Sans surprise, les Sages soulignent leur attachement au respect des droits de la défense qu’ils font aussi découler de ce texte. Il est vrai qu’en application de l’article 170 du code de procédure pénale l’accusé peut en principe contester utilement les nullités avant qu’intervienne leur purge. Toutefois, le Conseil constitutionnel souligne avec pragmatisme que l’exercice de ces voies de recours suppose que l’accusé ait été régulièrement informé, selon le cas, de sa mise en examen ou de sa qualité de partie à la procédure, de l’avis de fin d’information ou de l’ordonnance de mise en accusation. In casu, il est fait grief aux dispositions contestées de ne prévoir aucune exception à la purge des nullités en cas de défaut d’information de l’intéressé ne lui ayant pas permis de contester utilement les irrégularités de procédure « et alors même que cette défaillance ne procède pas d’une manœuvre de sa part ou de sa négligence ».

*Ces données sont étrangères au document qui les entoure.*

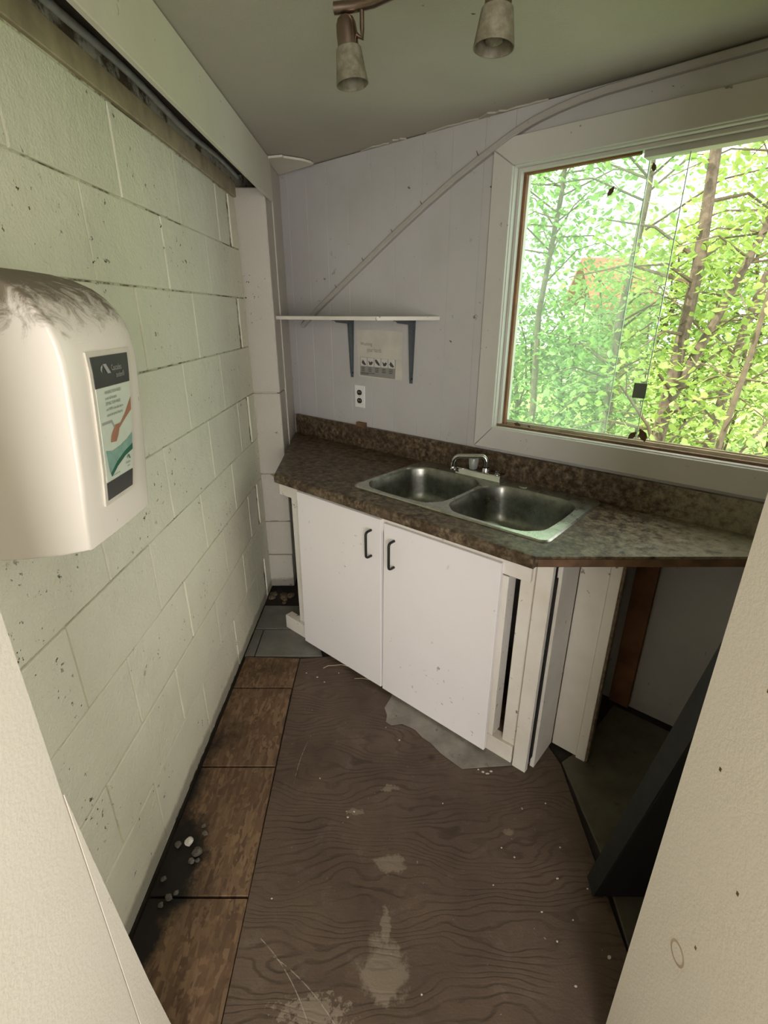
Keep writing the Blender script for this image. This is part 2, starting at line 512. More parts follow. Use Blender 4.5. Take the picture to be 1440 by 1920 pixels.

Les Sages en concluent que ce texte, dont l’abrogation est reportée au 31 décembre 2021, méconnaît le droit à un recours juridictionnel effectif et les droits de la défense. La décision prévoit une réserve transitoire. En effet, cette déclaration d’inconstitutionnalité peut être invoquée dans les instances en cours ou à venir lorsque la purge des nullités a été ou est opposée à un accusé en cas de défaut d’information ne lui ayant pas permis de contester utilement les irrégularités de procédure et alors même que cette défaillance ne procède pas d’une manœuvre de sa part ou de sa négligence.